Por mais que os diretores Kleber Mendonça Filho e Juliano Dornelles fugissem o tempo todo de conflitos políticos, não adiantou. A maioria das perguntas na coletiva de imprensa de Bacurau rodearam temas que envolvem o atual presidente Jair Bolsonaro. "O que o presidente acharia do filme?", "Ele liberaria a captação de verba hoje?", "Você quis passar uma mensagem sobre o Brasil de hoje?" foram algumas delas, que fizeram Kleber Mendonça Filho fechar o semblante e só repetir, sem parar, que não é nada disso.
"Nem quando eu era crítico de cinema queria passar mensagem pra ninguém", disse o diretor de Aquarius e O Som Ao Redor. "Meus filmes são cheios de conflitos que se anulam e acabam gerando uma confusão ao final. Mas mensagem, nunca". Será que o longa não seria censurado por Bolsonaro se fosse feito hoje?, pergunta outro repórter. KMF, então, surpreendeu: "não existe censura no Brasil. Não tem isso, gente", disse o cineasta, contrariando o discurso atual da esquerda. Ficou estranho e difícil de entender.
Mas o fato é que, querendo ou não, Bacurau tem uma mensagem forte por trás. Volta a trazer um aspecto de resistência, como em Aquarius, mais vai fundo numa trama de identidade nacional. Quem é o brasileiro? Somos melhores ou piores do que os estrangeiros? KMF, novamente, não quis falar direito sobre isso. Mas Sônia Braga soube chamar a atenção para uma força do longa . "Acho que o filme é uma revisão do Brasil", disse a atriz. "Bacurau deve ajudar a encontrarmos um caminho em comum entre nós".
Trama e realização
Apesar de Bacurau dizer muito sobre o Brasil de hoje, ele foi feito há um ano e meio. Na época, Michel Temer era o presidente e a possibilidade de Jair Bolsonaro subir à presidência era ridicularizada. Na trama do filme, conta-se a história de uma cidade no interior do Nordeste que começa a ser atacada por estrangeiros -- especificamente, um grupo liderado pelo ator alemão Udo Kier. A partir disso, KMF e Dornelles começam a construir uma trama repleta de significados sobre o Brasil de ontem, hoje e amanhã.
Todo o filme foi rodado na pequenina cidade de Barra, no interior da Bahia. Segundo os atores e diretores, foi criado um vínculo raro com os moradores da região -- que, aliás, fizeram participações no longa-metragem. "Não dá para subestimar as pessoas. Os moradores que participaram da gravação entraram de cabeça na história e no papel de cada um", explicou Bárbara Colen, que faz a determinada Teresa. Dornelles vai além: "as pessoas entendiam e conheciam o filme. Surpreendeu a adesão que nós tivemos", diz.

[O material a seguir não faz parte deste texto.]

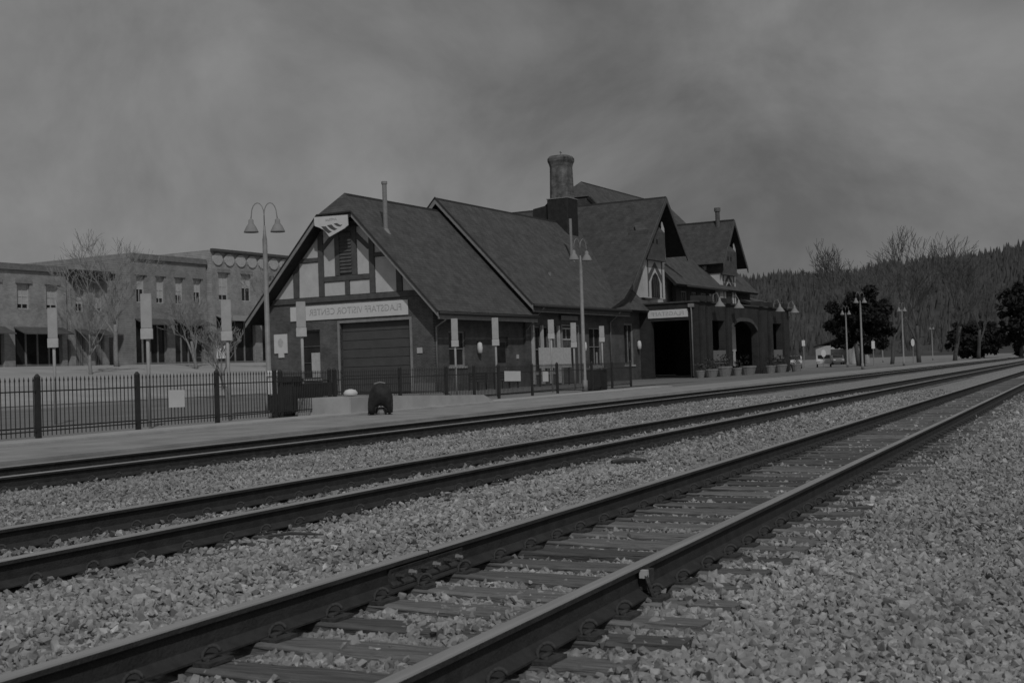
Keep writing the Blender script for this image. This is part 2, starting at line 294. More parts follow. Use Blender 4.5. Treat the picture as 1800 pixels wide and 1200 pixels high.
# ballast stones, one uncountable mass
def rock(seed, npt):
    r_ = np.random.default_rng(seed); b_ = bmesh.new(); d = r_.normal(size=(npt, 3)); d /= np.linalg.norm(d, axis=1)[:, None]; d *= r_.uniform(.8, 1.15, (npt, 1))
    for q in d: b_.verts.new(q)
    h = bmesh.ops.convex_hull(b_, input=b_.verts); bmesh.ops.delete(b_, geom=[q for q in b_.verts if not q.link_faces], context='VERTS'); bmesh.ops.recalc_face_normals(b_, faces=b_.faces); b_.verts.index_update()
    v_ = np.array([q.co[:] for q in b_.verts]); f_ = np.array([[q.index for q in f.verts] for f in b_.faces]); b_.free(); return v_, f_
def stones(name, label, x0, x1, y0, y1, dens, smin, smax, npt=11, far=1e9, near=0):
    n = int((x1 - x0) * (y1 - y0) * dens); x = RNG.uniform(x0, x1, n); y = RNG.uniform(y0, y1, n)
    ang = np.arctan2(y, x); dist = np.hypot(x, y); keep = (ang > R(-12)) & (ang < R(62)) & (dist < far) & (dist >= near)    # the stretch of track ahead of the tripod
    x, y = x[keep], y[keep]; n = len(x); keep = np.ones(n, bool); lift = np.zeros(n)
    for i, (pa, ps) in enumerate(zip(TR, (pos1, pos2, pos3))):
        for yr in pa: keep &= np.abs(y - yr) > .085
        ps = np.array(ps); k_ = np.clip(np.searchsorted(ps, x), 1, len(ps) - 1); dx = np.minimum(np.abs(x - ps[k_]), np.abs(x - ps[k_ - 1]))
        on = (np.abs(y - TCN[i]) < 1.3) & (dx < .128)
        pr_ = (.97, .35, .55)[i]
        if i == 0: pr_ = np.where(np.exp(-((x - 6.0) / .75) ** 2 - ((y - 3.0) / .45) ** 2) > .35, .35, np.where(np.abs(y - TCN[0]) > 1.0, .92, pr_))      # a drift of stone hides the ties near the joint
        keep &= ~(on & (RNG.random(n) < pr_)); lift += np.where(on, .03, 0)
        nearr = np.minimum(np.abs(y - pa[0]), np.abs(y - pa[1])) < .16; lift -= np.where(nearr & ~on, .012, 0)
    x, y, lift = x[keep], y[keep], lift[keep]; n = len(x)
    s = smin + (smax - smin) * RNG.random(n) ** 1.7; which = RNG.integers(0, 14, n); PV = []; PF = []; TN = []; off = 0
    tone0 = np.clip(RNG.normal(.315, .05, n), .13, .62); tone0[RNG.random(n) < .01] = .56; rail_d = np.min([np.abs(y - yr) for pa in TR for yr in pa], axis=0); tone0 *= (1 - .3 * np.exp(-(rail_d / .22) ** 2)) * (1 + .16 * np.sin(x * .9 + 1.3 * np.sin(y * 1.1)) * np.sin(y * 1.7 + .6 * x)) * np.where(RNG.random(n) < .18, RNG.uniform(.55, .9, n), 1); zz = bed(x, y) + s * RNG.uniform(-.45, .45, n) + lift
    for k in range(14):
        ix = np.where(which == k)[0]; m_ = len(ix); iv, jf = rock(100 + k, npt); K = len(iv)
        sc = s[ix][:, None] * RNG.uniform(.7, 1.35, (m_, 3)); sc[:, 2] *= .75
        q = RNG.normal(size=(m_, 4)); q /= np.linalg.norm(q, axis=1)[:, None]; a, b_, c, d = q.T
        M = np.stack([1 - 2 * (c * c + d * d), 2 * (b_ * c - a * d), 2 * (b_ * d + a * c), 2 * (b_ * c + a * d), 1 - 2 * (b_ * b_ + d * d), 2 * (c * d - a * b_), 2 * (b_ * d - a * c), 2 * (c * d + a * b_), 1 - 2 * (b_ * b_ + c * c)], -1).reshape(m_, 3, 3)
        P = np.einsum('nij,nkj->nki', M, iv[None] * sc[:, None, :]) + np.stack([x[ix], y[ix], zz[ix]], -1)[:, None, :]
        PV.append(P.reshape(-1, 3)); PF.append((jf[None] + (np.arange(m_) * K)[:, None, None]).reshape(-1, 3) + off); off += m_ * K; TN.append(np.repeat(tone0[ix], K))
    PV = np.concatenate(PV); PF = np.concatenate(PF); nf = len(PF); me = bpy.data.meshes.new(name)
    me.vertices.add(len(PV)); me.vertices.foreach_set('co', PV.reshape(-1).astype(np.float32)); me.loops.add(nf * 3); me.polygons.add(nf)
    me.loops.foreach_set('vertex_index', PF.reshape(-1).astype(np.int32)); me.polygons.foreach_set('loop_start', np.arange(0, nf * 3, 3, dtype=np.int32)); me.polygons.foreach_set('use_smooth', [False] * nf); me.update(calc_edges=True)
    at = me.attributes.new('tone', 'FLOAT', 'POINT'); at.data.foreach_set('value', np.concatenate(TN).astype(np.float32)); me.materials.append(STONE)
    o = obj(name, me); return tag(o, label, 'gravel', kind='stuff')
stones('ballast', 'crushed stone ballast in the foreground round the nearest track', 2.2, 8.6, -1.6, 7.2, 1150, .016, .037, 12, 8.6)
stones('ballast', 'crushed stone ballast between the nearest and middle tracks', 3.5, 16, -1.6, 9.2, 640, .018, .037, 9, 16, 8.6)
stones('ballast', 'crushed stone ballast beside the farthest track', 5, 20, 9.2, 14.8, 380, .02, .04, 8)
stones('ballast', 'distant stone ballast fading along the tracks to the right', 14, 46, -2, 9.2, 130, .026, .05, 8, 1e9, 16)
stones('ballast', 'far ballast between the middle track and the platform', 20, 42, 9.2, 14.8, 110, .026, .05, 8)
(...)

Além de beber da vida e cotidiano de Barra, Bacurau também se vale de uma série de contextos históricos. Há cabeças decepadas como a do bando de Lampião. Há conflitos armados que lembram revoluções históricas, como Farroupilha e Canudos. Tudo faz muito sentido se você se lembrar do Brasil do passado e que renasce frente aos novos confrontos. "O filme faz referências históricas e que repetem o passado", afirma KMF.
E no único momento que reafirmou uma opinião política, Kleber Mendonça Filho falou de um interessante aspecto de seu filme: as armas usadas pelos personagens vêm do museu da cidade. "Sou totalmente contra as armas. Acho que elas deveriam ser destruídas. Ou virar peça de museu", disse o cineasta. Silvero Pereira, que dá vida ao criminoso Lunga, complementou: "armas só quando precisar se equiparar ao inimigo".
Significado
Curiosamente, quem acabou traduzindo todos os significados de Bacurau foi o americano Brian Townes (Marighella), que mora há alguns anos no Brasil. Questionado quase no último minuto de coletiva, ele falou o que ninguém mais na mesa conseguiu resumir. "Sempre encontro pessoas que ficam chocadas como eu escolhi morar no Brasil ao invés de continuar minha vida nos EUA", diz. "É bizarro isso. O brasileiro acha que tudo que vem de fora é melhor. Não há uma consciência de identidade nacional".
Nesse momento, voltou-se o questionamento: o que fez Kleber Mendonça Filho ficar com tanto receio de falar de política ou de falar sobre sua mensagem? Townes, um americano, conseguiu falar o que nenhum outro brasileiro na mesa disse -- só Sônia Braga e Silvero Pereira chegaram perto. É medo do governo? É receio de bater de frente e minar as chances de ser indicado ao Oscar? KMF não deu sinais. Mas Silvero, de novo ele, falou algo interessante ao final: "nós não podemos responsabilizar a arte em transformar. O que nós queremos é causar alguma reflexão ao final. Isso que é a arte".